What can you do in the face of such nonsense? How do we appeal to the sympathies of people who cannot even be troubled to take a moment to consider men’s human experiences? Do we pay the toll, stroke their delicate egoes, watch our tone… fight for your rights with one hand tied behind our backs?

To HELL with that! Backing down is not going to result in some kind of a diplomatic win. It will only hinder the movement’s ability to demonstrate the human reality of men’s issues, limiting us to the hypothetical, the academic, and the abstract. I’m not saying we cannot consider the ideas of any critics of the movement, or that we have to shout “all women ARE like that,” but that it does us no good to acquiesce when falsely accused of either failure. 

Gynocentrists wrongly treat our petition for compassion for men as an attack on women. There is no level of concession that is going to satisfy them that it is not, and going on the defensive would only lead to more and more ground being incrementally nagged and dragged away from us, until all that’s left is to grudgingly agree that real men don’t need human rights.

So we do what we always do. We do not bow to the tyranny of weaponized victim-signalling. We do not crumble under the torrent of demonization. We do not cater to defenders of the gynocentric pedestal. We do not let them define our terms, and we damned well do NOT accept theirs. We do not forget that we’ve gotten involved in a war - not the so-called battle of the sexes, but the battle between ideology and reform. That ideology has forced a rift between the sexes for its own purposes. Its proponents’ exploitation of that rift has left scars throughout our society, from the structure of the family to the heart of civil rights like due process. 

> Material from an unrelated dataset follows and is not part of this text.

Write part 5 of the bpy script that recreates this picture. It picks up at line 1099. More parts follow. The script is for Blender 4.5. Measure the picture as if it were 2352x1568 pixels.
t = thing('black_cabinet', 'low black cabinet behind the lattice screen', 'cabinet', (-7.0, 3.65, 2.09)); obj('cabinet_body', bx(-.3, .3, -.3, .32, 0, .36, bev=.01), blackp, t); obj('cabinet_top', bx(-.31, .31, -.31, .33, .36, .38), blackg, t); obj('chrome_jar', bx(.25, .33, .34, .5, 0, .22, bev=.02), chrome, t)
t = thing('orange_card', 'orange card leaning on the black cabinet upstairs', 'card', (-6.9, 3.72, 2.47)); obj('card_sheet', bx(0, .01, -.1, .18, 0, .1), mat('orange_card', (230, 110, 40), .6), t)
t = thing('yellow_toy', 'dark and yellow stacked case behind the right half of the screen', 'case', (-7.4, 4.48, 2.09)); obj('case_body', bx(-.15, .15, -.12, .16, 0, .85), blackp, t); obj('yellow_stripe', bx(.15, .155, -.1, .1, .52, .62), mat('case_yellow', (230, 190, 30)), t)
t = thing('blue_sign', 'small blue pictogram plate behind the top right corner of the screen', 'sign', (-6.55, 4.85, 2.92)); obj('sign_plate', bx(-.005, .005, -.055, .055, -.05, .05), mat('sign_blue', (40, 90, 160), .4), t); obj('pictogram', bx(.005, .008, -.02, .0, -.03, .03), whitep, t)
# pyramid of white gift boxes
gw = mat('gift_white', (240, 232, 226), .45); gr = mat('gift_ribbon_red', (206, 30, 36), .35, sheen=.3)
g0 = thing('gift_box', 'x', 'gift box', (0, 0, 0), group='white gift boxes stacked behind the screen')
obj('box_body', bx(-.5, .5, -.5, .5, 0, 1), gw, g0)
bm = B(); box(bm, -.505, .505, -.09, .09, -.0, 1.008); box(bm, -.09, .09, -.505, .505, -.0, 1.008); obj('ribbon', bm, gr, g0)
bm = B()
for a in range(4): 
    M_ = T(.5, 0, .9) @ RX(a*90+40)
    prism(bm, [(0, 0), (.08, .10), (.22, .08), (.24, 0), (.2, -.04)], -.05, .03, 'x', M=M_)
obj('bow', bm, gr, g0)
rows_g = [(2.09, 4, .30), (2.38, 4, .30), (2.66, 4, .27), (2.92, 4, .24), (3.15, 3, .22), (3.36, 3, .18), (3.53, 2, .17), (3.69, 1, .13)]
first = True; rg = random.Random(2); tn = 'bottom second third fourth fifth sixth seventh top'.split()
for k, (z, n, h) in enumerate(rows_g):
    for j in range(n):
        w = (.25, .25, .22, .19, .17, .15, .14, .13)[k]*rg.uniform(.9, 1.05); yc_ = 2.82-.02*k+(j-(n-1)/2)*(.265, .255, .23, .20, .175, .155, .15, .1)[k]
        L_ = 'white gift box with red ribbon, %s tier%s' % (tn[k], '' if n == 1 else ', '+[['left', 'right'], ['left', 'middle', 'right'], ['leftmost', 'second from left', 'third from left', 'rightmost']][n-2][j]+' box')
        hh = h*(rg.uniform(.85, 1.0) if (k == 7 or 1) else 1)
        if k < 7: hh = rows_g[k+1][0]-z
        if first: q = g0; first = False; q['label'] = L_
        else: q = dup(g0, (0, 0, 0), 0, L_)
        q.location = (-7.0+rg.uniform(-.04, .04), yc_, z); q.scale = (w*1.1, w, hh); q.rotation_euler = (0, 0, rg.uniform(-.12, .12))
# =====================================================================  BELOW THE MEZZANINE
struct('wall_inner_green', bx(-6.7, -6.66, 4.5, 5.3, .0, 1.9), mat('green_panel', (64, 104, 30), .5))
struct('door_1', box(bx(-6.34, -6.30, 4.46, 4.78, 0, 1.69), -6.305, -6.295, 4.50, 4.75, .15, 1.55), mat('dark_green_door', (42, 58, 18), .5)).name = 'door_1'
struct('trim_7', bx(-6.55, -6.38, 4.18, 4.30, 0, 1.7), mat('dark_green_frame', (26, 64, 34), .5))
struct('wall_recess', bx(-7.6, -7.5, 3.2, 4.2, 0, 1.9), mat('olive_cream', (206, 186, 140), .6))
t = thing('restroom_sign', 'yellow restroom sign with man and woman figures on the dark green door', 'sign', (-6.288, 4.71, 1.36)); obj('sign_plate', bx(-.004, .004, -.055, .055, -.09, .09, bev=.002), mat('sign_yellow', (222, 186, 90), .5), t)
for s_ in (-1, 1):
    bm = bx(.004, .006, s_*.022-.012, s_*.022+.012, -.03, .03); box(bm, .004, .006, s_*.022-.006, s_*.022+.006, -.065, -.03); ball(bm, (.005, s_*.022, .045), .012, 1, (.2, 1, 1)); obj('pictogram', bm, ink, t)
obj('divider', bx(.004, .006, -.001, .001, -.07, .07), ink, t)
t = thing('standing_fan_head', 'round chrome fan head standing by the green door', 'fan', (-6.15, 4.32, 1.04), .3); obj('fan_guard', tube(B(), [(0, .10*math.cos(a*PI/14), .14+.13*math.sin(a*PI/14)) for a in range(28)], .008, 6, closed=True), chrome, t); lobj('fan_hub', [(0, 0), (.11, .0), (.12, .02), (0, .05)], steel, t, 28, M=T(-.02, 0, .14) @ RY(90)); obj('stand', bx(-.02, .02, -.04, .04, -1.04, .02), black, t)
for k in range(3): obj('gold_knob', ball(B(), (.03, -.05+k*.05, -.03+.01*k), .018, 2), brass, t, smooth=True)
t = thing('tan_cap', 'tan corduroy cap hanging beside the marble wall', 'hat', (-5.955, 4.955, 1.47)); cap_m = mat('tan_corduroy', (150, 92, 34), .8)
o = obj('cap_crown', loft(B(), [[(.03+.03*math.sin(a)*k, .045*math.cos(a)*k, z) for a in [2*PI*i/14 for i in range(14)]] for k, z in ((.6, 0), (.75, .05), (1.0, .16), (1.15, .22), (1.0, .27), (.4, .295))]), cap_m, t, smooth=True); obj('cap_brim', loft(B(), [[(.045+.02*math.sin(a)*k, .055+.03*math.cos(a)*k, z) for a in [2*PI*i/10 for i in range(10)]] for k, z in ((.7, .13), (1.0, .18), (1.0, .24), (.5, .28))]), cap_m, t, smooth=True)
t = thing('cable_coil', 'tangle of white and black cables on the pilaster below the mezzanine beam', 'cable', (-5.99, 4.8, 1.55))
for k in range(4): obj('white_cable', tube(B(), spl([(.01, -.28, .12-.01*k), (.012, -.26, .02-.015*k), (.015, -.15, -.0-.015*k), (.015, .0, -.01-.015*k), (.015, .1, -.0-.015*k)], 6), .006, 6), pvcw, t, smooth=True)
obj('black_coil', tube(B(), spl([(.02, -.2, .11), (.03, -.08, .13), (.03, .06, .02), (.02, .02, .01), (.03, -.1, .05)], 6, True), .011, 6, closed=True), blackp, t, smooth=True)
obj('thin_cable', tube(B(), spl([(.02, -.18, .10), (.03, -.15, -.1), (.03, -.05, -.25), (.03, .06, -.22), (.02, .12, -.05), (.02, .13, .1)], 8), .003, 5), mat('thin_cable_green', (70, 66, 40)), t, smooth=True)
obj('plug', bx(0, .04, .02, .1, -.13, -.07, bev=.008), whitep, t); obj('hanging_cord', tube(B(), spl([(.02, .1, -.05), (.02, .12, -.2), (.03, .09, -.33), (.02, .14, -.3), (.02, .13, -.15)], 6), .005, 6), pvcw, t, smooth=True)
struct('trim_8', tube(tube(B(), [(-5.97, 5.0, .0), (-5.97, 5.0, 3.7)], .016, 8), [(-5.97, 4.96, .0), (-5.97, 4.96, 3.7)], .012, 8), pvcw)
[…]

We fight for reform, for balance and practicality, and for a pathway to a point where beginning to heal that rift will become possible. That pathway is looking to be a long, arduous road over formidable terrain, and through nasty weather. If we are going to succeed, we cannot, must not abandon our resolve at the first sign of that hardship. No, we square our shoulders, set our jaws, and we slog through every measure of it - every bump, every bend, and every load of bullshit that gets drop in our path. When it rains down, we shrug it off. When it gets deep, we grab a shovel. 

We do not melt. We are not snowflakes. 

We are right, and we will badger on.